Principal and internal resonance, soft ferromagnetic rectangular thin plate, Galerkin’s method, multiscale method

Abstract

In this article, the nonlinear principal and internal resonance properties of a soft ferromagnetic rectangular thin plate are investigated in a magnetic field environment. The nonlinear partial differential equation of motion of a soft ferromagnetic rectangular thin plate is derived under the effect of homogeneous simple harmonic excitation. The system of nonlinear differential equations with multiple degrees of freedom is established by the assumed one-sided fixed trilateral simply support condition using the Galerkin’s method.
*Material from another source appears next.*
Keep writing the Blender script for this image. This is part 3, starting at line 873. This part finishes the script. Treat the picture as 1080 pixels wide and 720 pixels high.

The system of nonlinear differential equations is solved by the multiscale method to obtain the response of two modes under the simple harmonic force at the principal and internal resonance. The numerical results of the system response show that when the frequency of the simple harmonic force is close to one of the modes (first-order or second-order mode) causing it to resonate, the other mode will also resonate internally. The magnetic field can have an inhibiting effect on the resonant response of the system and also affect the kinematic state of the system. The internal resonance provides a mechanism for transferring energy from a high mode to a lower mode.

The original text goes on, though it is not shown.